According to Neff, the implementation of the executive order hinged on a “voluntary agreement by the fixed base operators to decline to service flights involving immigration detainees that actually stopped the ICE Air flights at King County International Airport. That distinction is important because, while the Department of Transportation has disputed the legality of King County’s Executive Order, to my knowledge there has been no challenge related to the decision by the private aviation service companies to decline flights involving immigration detainees.”
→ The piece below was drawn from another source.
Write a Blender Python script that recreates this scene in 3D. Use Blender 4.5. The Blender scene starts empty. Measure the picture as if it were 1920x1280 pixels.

In May, aviation operators agreed to stop helping ICE deport immigrants, and as far as human rights researchers and activists know, Boeing Field is no longer used for deportations.
New battleground
ICE, however, moved its operations to the Yakima Air Terminal, where deportations are currently taking place. Lilly Fowler reported on May 22 for Crosscut, “In the approximately two weeks since U.S. Immigration and Customs Enforcement resumed deportation flights to Yakima, 231 detainees arriving by bus have boarded a plane headed for various hubs in the Southwest: El Paso, Texas; Las Vegas, Nevada; Mesa, Arizona, said Yakima’s city manager Cliff Moore.” Fowler notes, “The flights to Yakima Air Terminal began just days after ICE Air flights into and out of Seattle’s King County International Airport, otherwise known as Boeing Field, were discontinued.”
The Yakima Immigrant Response Network tries to maintain diligent documentation of ICE activity within its airport, as well as a presence of solidarity for those deported in Yakima. A member of the network, who requested anonymity because she is worried about stigma, told In These Times that volunteers bear witness to incoming and outgoing flights, take pictures, and document and publish their observations so that the information is accessible. “We’re going, not so much to protest to try to get it shut down but to bear witness to what’s happening and document it, but to put it out on social media so people know what’s going on, to be there to answer questions from the community, and just to show solidarity to the detainees,” the individual explained.
Yakima faces more of an uphill battle, because it doesn’t have the sanctuary policies of King County. The latter has a county-wide policy to “prevent the use of County funds and resources on federal immigration enforcement and outlines the steps the County will use to protect immigrants and refugees who seek services from the County or are victims/witnesses of crime, while still adhering to federal law.”
Whatever the obstacles, Padilla predicts that we will see more local efforts to dismantle collusion with ICE. “This situation is really about walking the talk, putting our actions where our mouth is and moving forward to ensure that those policies and those contracts and that collusion is really being ripped from the root,” she says.